_TASK TO CARRY OUT_.
Each record is to be printed again precisely as it reads.

_RECORDS FOR THIS TASK_.
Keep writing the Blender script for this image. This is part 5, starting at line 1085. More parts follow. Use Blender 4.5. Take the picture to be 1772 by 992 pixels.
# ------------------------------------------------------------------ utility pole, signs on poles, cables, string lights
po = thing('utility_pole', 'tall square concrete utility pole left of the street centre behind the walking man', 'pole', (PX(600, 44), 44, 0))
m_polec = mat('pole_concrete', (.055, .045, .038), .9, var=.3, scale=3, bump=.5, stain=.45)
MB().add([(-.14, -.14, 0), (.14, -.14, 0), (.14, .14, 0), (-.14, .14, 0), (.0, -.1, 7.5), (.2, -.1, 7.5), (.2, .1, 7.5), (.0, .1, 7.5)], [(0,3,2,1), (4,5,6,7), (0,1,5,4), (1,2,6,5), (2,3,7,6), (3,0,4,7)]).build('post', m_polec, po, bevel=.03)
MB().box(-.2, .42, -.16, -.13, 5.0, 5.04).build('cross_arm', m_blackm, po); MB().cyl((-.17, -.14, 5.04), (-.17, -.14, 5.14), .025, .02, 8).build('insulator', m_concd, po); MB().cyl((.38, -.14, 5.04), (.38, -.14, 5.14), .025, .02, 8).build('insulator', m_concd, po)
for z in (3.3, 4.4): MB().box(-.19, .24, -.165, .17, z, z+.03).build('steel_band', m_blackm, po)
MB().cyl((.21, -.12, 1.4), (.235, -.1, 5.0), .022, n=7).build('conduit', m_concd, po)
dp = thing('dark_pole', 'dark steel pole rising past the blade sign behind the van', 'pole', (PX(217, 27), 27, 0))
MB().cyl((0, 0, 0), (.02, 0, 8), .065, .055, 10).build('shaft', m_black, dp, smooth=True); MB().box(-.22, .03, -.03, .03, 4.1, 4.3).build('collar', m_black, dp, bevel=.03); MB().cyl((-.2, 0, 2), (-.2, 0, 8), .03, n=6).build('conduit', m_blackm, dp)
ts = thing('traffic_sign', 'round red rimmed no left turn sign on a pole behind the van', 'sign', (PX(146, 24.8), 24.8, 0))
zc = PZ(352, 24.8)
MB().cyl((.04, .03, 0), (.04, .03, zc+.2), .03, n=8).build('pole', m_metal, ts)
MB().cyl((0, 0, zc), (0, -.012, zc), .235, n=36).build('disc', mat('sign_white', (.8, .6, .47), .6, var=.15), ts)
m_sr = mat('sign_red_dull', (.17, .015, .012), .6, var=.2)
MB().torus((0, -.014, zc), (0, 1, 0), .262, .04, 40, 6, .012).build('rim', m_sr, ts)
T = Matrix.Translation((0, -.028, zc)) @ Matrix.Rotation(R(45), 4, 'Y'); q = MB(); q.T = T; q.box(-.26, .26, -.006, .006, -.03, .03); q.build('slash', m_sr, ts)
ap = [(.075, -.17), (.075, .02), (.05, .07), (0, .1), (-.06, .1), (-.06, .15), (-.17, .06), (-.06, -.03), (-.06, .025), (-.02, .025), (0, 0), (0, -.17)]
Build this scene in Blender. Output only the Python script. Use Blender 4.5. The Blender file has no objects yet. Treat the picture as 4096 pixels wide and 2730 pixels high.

_CORRECT RESULT_.
Keep writing the Blender script for this image. This is part 5, starting at line 1085. More parts follow. Use Blender 4.5. Take the picture to be 1772 by 992 pixels.
# ------------------------------------------------------------------ utility pole, signs on poles, cables, string lights
po = thing('utility_pole', 'tall square concrete utility pole left of the street centre behind the walking man', 'pole', (PX(600, 44), 44, 0))
m_polec = mat('pole_concrete', (.055, .045, .038), .9, var=.3, scale=3, bump=.5, stain=.45)
MB().add([(-.14, -.14, 0), (.14, -.14, 0), (.14, .14, 0), (-.14, .14, 0), (.0, -.1, 7.5), (.2, -.1, 7.5), (.2, .1, 7.5), (.0, .1, 7.5)], [(0,3,2,1), (4,5,6,7), (0,1,5,4), (1,2,6,5), (2,3,7,6), (3,0,4,7)]).build('post', m_polec, po, bevel=.03)
MB().box(-.2, .42, -.16, -.13, 5.0, 5.04).build('cross_arm', m_blackm, po); MB().cyl((-.17, -.14, 5.04), (-.17, -.14, 5.14), .025, .02, 8).build('insulator', m_concd, po); MB().cyl((.38, -.14, 5.04), (.38, -.14, 5.14), .025, .02, 8).build('insulator', m_concd, po)
for z in (3.3, 4.4): MB().box(-.19, .24, -.165, .17, z, z+.03).build('steel_band', m_blackm, po)
MB().cyl((.21, -.12, 1.4), (.235, -.1, 5.0), .022, n=7).build('conduit', m_concd, po)
dp = thing('dark_pole', 'dark steel pole rising past the blade sign behind the van', 'pole', (PX(217, 27), 27, 0))
MB().cyl((0, 0, 0), (.02, 0, 8), .065, .055, 10).build('shaft', m_black, dp, smooth=True); MB().box(-.22, .03, -.03, .03, 4.1, 4.3).build('collar', m_black, dp, bevel=.03); MB().cyl((-.2, 0, 2), (-.2, 0, 8), .03, n=6).build('conduit', m_blackm, dp)
ts = thing('traffic_sign', 'round red rimmed no left turn sign on a pole behind the van', 'sign', (PX(146, 24.8), 24.8, 0))
zc = PZ(352, 24.8)
MB().cyl((.04, .03, 0), (.04, .03, zc+.2), .03, n=8).build('pole', m_metal, ts)
MB().cyl((0, 0, zc), (0, -.012, zc), .235, n=36).build('disc', mat('sign_white', (.8, .6, .47), .6, var=.15), ts)
m_sr = mat('sign_red_dull', (.17, .015, .012), .6, var=.2)
MB().torus((0, -.014, zc), (0, 1, 0), .262, .04, 40, 6, .012).build('rim', m_sr, ts)
T = Matrix.Translation((0, -.028, zc)) @ Matrix.Rotation(R(45), 4, 'Y'); q = MB(); q.T = T; q.box(-.26, .26, -.006, .006, -.03, .03); q.build('slash', m_sr, ts)
ap = [(.075, -.17), (.075, .02), (.05, .07), (0, .1), (-.06, .1), (-.06, .15), (-.17, .06), (-.06, -.03), (-.06, .025), (-.02, .025), (0, 0), (0, -.17)]
Build this scene in Blender. Output only the Python script. Use Blender 4.5. The Blender file has no objects yet. Treat the picture as 4096 pixels wide and 2730 pixels high.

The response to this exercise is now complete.